Wherefore, my brethren, ye also are become dead to the law by the body of Christ; that ye should be married to another, even to him who is raised from the dead, that we should bring forth fruit unto God.” — Here we are taught that God’s elect have been delivered from the law by the body of Christ. By his obedience in our nature, as our Representative and covenant Surety, the Lord Jesus Christ rendered to the law, in its precept and its penalty, by his life and by his death, all that the law required of us. Having died with Christ, in union with him, being crucified with him, every believing sinner is as free from the law, as a woman by death is loosed from the law of her husband (Romans 7:1-4).

 

Not Licentious

Legalists scream, “Licentious doctrine! Such doctrine is antinomian. It opens the floodgates to sin and ungodliness!” “Not so,” says God the Holy Ghost. So far is this doctrine from leading to licentiousness, that it is essential to godliness. There is no godliness without it. — “For I through the law am dead to the law, that I might live unto God” (Galatians 2:19). Gospel life flows from legal death. I cannot live unto God except by having been crucified with Christ. Though we cannot be justified by the law, we are subject to its penalty, which is death. And we cannot live unto God, except by death to the law.

 

Holiness

I live,” says the believing soul, “yet not I.” Being crucified with Christ I died; “but Christ liveth in me” (Galatians 2:20). Christ dwells by faith in the hearts of his people. His living in us is our deliverance from sin’s dominion. Being made “partakers of the divine nature” (2 Peter 1:4), we live unto God. We are commanded to hold fast our confidence and the rejoicing of the hope firm unto the end (Hebrews 3:6). That is to say, we are commanded to look away from self to Christ for everything pertaining to life and godliness.

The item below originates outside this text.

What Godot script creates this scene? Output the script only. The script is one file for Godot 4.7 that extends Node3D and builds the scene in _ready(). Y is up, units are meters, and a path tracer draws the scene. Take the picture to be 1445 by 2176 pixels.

      That does not mean that we are lawless rebels. Just the opposite. We are “not without law to God, but under the law to Christ” (1 Corinthians 9:21). The love of Christ constrains us to live not unto ourselves, but unto Christ who loved us and gave himself for us.

      In order to live in holiness and communion with God, we must have no connection to the law; we must have nothing to do with the law; we must be dead to the law, completely freed from the law. Religious legalists, following the wisdom of this world and not the revelation of God the Holy Spirit in Holy Scripture, denounce the gospel of God’s free grace in Christ as an encouragement to sin (Jude 4). Free grace appears to those who have never experienced it to remove every restraint to sin and give license to every imaginable wickedness.

      That we are sanctified as well as justified in Christ, by grace, and not by any works performed by us, is a mystery human wisdom can never fathom. Yet, this is the clearly stated doctrine of Holy Scripture. Is it not? Who can read 1 Corinthians 1:30-31 and Hebrews 10:10-14, and say otherwise?